In this sculpture we aimed to show the strive for life.


“Immortal Spirit of Antiquity”

The Olympic Flame, a symbol of the eternal, undying spirit of antiquity, ancient civilizations, and our ancestors.
In ancient times many people would gather around a fire. The fire would warm them, it cooked their food, and it provided them with light and heat. No wonder the ancient Greek God Prometheus stole the fire from Mount Olympus and gave it to the people, thus sacrificing himself.
Traditionally, in ancient times the Olympic flame would be lit at the sporting events occurring in ancient Greece. Presently the flame appears as one of the most recognized symbols of the commencement of the Olympic Games.

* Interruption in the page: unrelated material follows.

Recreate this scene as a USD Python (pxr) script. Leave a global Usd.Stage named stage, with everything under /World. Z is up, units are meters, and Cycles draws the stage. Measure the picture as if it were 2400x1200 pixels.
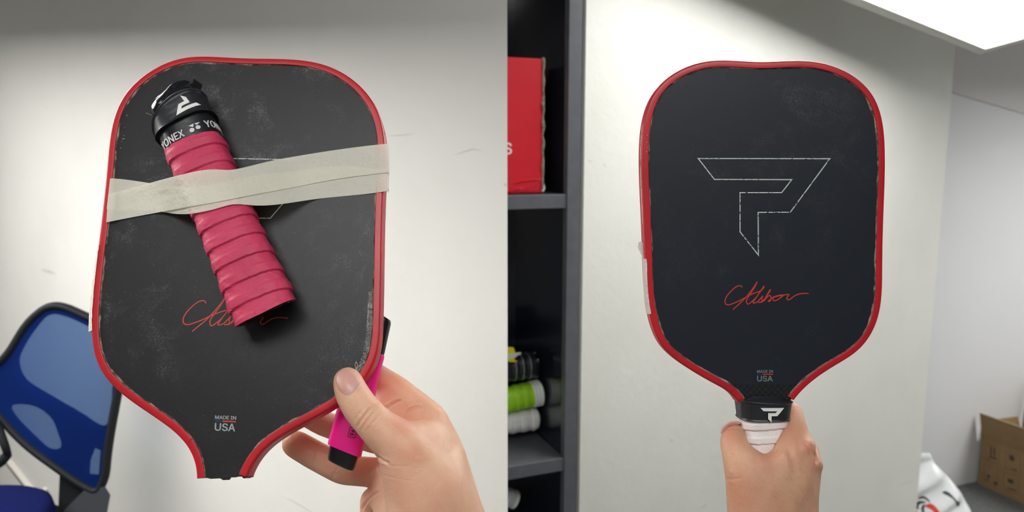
import math, numpy as np, trimesh, manifold3d, usdkit, meshkit
from shapely.geometry import Polygon, LineString, MultiPolygon, Point
from shapely import affinity
from scipy.interpolate import splprep, splev, LinearNDInterpolator, NearestNDInterpolator
from pxr import Usd, UsdGeom, Gf, Sdf, UsdLux
rng = np.random.default_rng(7)
stage = Usd.Stage.CreateInMemory()
UsdGeom.SetStageUpAxis(stage, 'Z'); UsdGeom.SetStageMetersPerUnit(stage, 1.0)
UsdGeom.Xform.Define(stage, '/World')

# ------------------------------------------------------------------ camera, light levels, exposure
PITCH, FPX, EYE = math.radians(8.2), 1700.0, np.array([0, 0, 1.5])
cR = np.array([1., 0, 0]); cF = np.array([0, math.cos(PITCH), -math.sin(PITCH)]); cU = np.array([0, math.sin(PITCH), math.cos(PITCH)])
cam = UsdGeom.Camera.Define(stage, '/World/camera')
cam.CreateHorizontalApertureAttr(36.0); cam.CreateVerticalApertureAttr(18.0); cam.CreateFocalLengthAttr(36.0 * FPX / 2400)
cam.CreateFStopAttr(9.0); cam.CreateFocusDistanceAttr(0.545); cam.CreateClippingRangeAttr(Gf.Vec2f(0.02, 100))
_m = Gf.Matrix4d(*np.vstack([np.r_[cR, 0], np.r_[cU, 0], np.r_[-cF, 0], np.r_[EYE, 1]]).ravel().tolist())
cam.AddTransformOp().Set(_m)
cam.CreateExposureAttr(1.4)
LAMP_RIGHT, UNSEEN_LAMP_LEFT, UNSEEN_LAMP_REAR, UNSEEN_LAMP_RECESS = 3.3, 4.2, 3.4, 9.0        # diffuser radiance; the right panel is in view, the other three are unseen

# ------------------------------------------------------------------ geometry helpers
def ray(x, y): return (x - 1200) / FPX * cR + cF + (600 - y) / FPX * cU
def at_y(x, y, Y): d = ray(x, y); return EYE + d * (Y / d[1])
def at_z(x, y, z): d = ray(x, y); return EYE + d * ((z - EYE[2]) / d[2])
def at_d(x, y, dep): return EYE + ray(x, y) * dep
def on_plane(x, y, P, n): d = ray(x, y); return EYE + d * (np.dot(P - EYE, n) / np.dot(d, n))
def unit(v): v = np.asarray(v, float); return v / np.linalg.norm(v)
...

“Must Be Using The Wrong Bait”

Our luckless fisherman is trying to figure out why he isn't getting even a nibble, when he starts to blame it on the bait. He doesn't realize that just below the surface is a creature that sees him as the bait!
The design for our sculpture was inspired by a desire to have fun with texture. The details will dazzle; starting with the kelp on the bottom, transitioning to the scales, the surface of the water, and then the wood grain on the boat.

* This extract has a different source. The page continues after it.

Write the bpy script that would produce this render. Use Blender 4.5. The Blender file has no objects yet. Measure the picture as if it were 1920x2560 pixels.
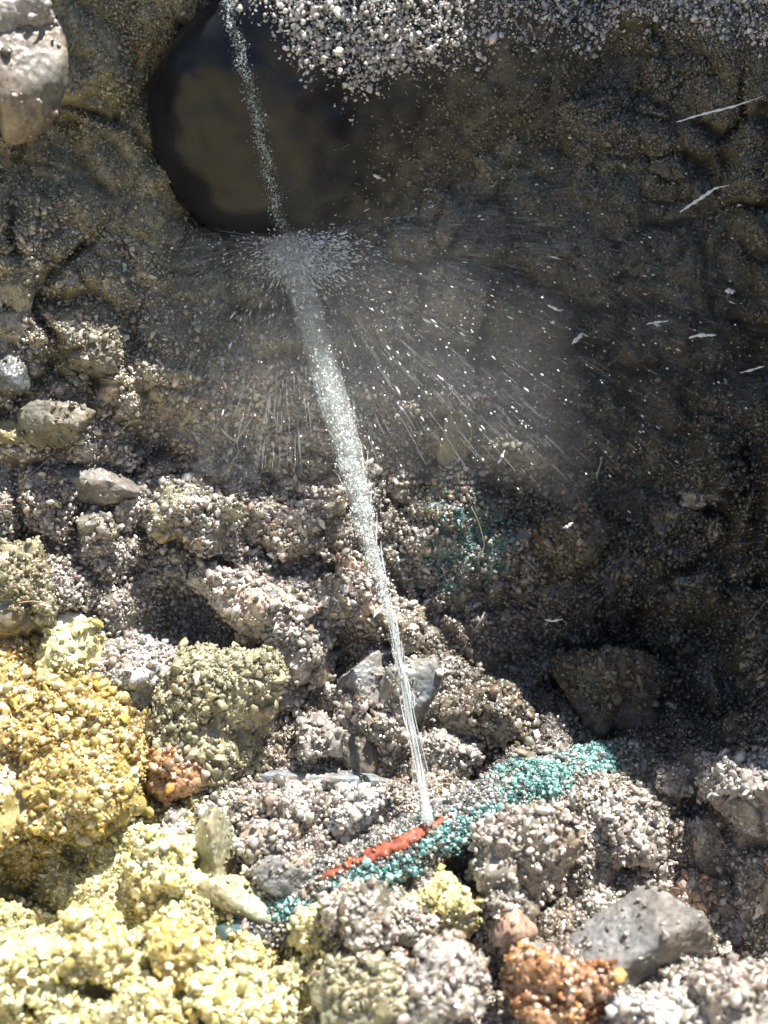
import bpy, bmesh, math, random
import numpy as np
from mathutils import Vector, Matrix
from mathutils.bvhtree import BVHTree

scene = bpy.context.scene
COL = scene.collection
random.seed(7)
R = math.radians

# ------------------------------------------------------------------ camera
CAM = np.array([0.0, -0.52, 0.50])
TGT = np.array([0.0, 0.02, 0.08])
HFOV = R(33.0)
cam_d = bpy.data.cameras.new('camera')
cam_o = bpy.data.objects.new('camera', cam_d)
COL.objects.link(cam_o)
scene.camera = cam_o
cam_o.location = CAM
fwd = TGT - CAM
fwd /= np.linalg.norm(fwd)
cam_o.rotation_euler = Vector(fwd).to_track_quat('-Z', 'Y').to_euler()
cam_d.sensor_fit = 'HORIZONTAL'
cam_d.sensor_width = 24.0
cam_d.lens = 12.0 / math.tan(HFOV / 2)
cam_d.clip_start = 0.01
cam_d.clip_end = 200.0
cam_d.dof.use_dof = True
cam_d.dof.focus_distance = 0.645
cam_d.dof.aperture_fstop = 5.5
right = np.cross(fwd, [0, 0, 1.0]); right /= np.linalg.norm(right)
upv = np.cross(right, fwd)
HX = math.tan(HFOV / 2)
FPX = 960.0 / HX                      # focal length in pixels of the 1920 px wide frame

# ------------------------------------------------------------------ daylight
SUN_EL, SUN_AZ = R(64), R(42)
sdir = np.array([math.sin(SUN_AZ) * math.cos(SUN_EL), math.cos(SUN_AZ) * math.cos(SUN_EL), math.sin(SUN_EL)])
world = bpy.data.worlds.new('World')
scene.world = world
world.use_nodes = True
wn = world.node_tree
sky = wn.nodes.new('ShaderNodeTexSky')
sky.sky_type = 'NISHITA'
sky.sun_disc = False
sky.sun_elevation = SUN_EL
sky.sun_rotation = SUN_AZ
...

In music, a fugue is a composition in two or more voices, built on a theme that recurs in the course of the composition. Our lives seem to embody compositions much like a fugue - many voices recurring in themes - experience, lessons and triumph - all conducted by our internal conductor - a wide expanse of beauty, form and potential that we are both making and listening to, as we are part of the music ourselves. As artists we transcribe that feeling into sculpture. By using the art of music in sculptural form, we seek to add another level of discourse into the dialogue.